Monday, June 27, 2005

So, Rebecca, how was your trip?

It was home and family and those are two of the very best concepts represented by words that I know.

It was also hard.

It was hot and my mom is starting to feel old and she doesn't like it. My dad was quiet and my brother was punchy.

It was hard to avoid little bits of Dennis everywhere.

When I first made the decision to move to Orcas Island, my counselor and I talked about the possibility that I was running away from my problems and from what sometimes seems like my failure. After talking about it for awhile, we decided that I wasn't. I had continued living in the house that we had bought together for a year after he left. I had to deal with seeing him sometimes at Speech tournaments and in other small interactions where he inevitably made choices that hurt me just a little bit more, so I healed little bits at a time. I wrapped up some of the big loose ends of our marriage, especially when I actually began moving and packing and giving stuff away. On Orcas Island, sometimes, I can forget the fact of Dennis.

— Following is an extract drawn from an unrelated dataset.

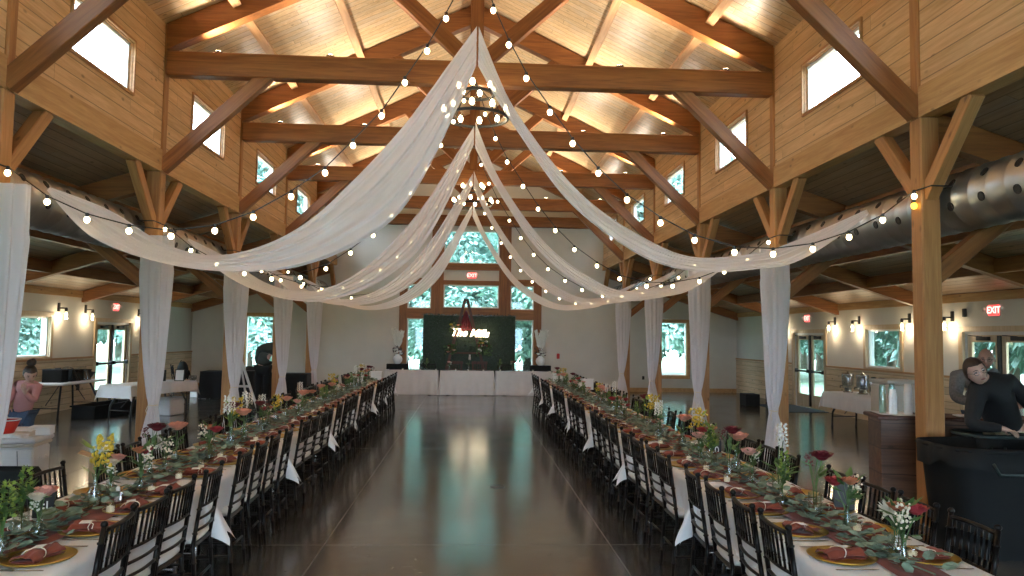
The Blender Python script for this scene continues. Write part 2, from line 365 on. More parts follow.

But in the suburbs of Chicago, it seems like he's everywhere. Blues on the radio, Mark Strand in the Chicago magazine, movie theaters we went to, Star Wars (can I say that I wish I'd never given him that part of my life), the entire fucking length of the 294 expressway, the grocery store where he works that I have to avoid, a South side wedding shower, odd bits of local color that we noticed and laughed at together. Everything is a conversation that I want to have with him.

When I was angry, I could be angry. After two years, I finally just miss him.

Family helps. I can think of no situation more beautiful thing than sitting in the same room with one of my parents or one of my brothers. Even silent and cranky and punchy, we make room for each other, both physical and psychic. We also get each other glasses of limeade or protest when someone doesn't. The comfort of expressing even as simple an emotion as "Nuh-uh, that is so not fair. I just made the limeade. You can't make me burn that CD myself when you're sitting at the computer not doing anything else," without fear that I'll change the relationship is something that I can't get in a place where people have only known me for 10 months. There isn't the wiggle-room in the space that we make for friends that are that new. We have to be diplomatic. It's like the Daffy Duck cartoon when the artist keeps changing the scene. A giant pencil comes onto the screen and erases the pleasant Hawaiian landscape and draw an airplane around Daffy with clouds in the background. He has to go from singing a ukelele song to realizing and then acting like a buzzboy in seconds. This happens again and again to poor Daffy. He can never quite get his equilibrium and he ultimately goes stark raving mad. At the end, the black screen that normally signals the end of a show falls on him like a thick sheet of tar. Daffy struggles to make space for himself but he is pushing taffy against the force of gravity. After trying to hold it up with the flimsy stick that the artist draws in for him but that ultimately breaks for comic effect, he is saved by the Warner Brother's bullseye. It's solid that's-all-folks circle is like an egg in its perfect ability to hold off the pressures of the suffocating blackness. It makes a space for him to relax from constantly trying to make space for himself. (Of course, Daffy can't relax; he's got one more insult coming to him even there but the meatphors shifting now, anyway.) I heard once that if you cut egg shells in half around the middle and lined the floor with them, their spherical nature would hold your weight. I don't know if that's true, but the egg that is my family certainly hasn't broken yet.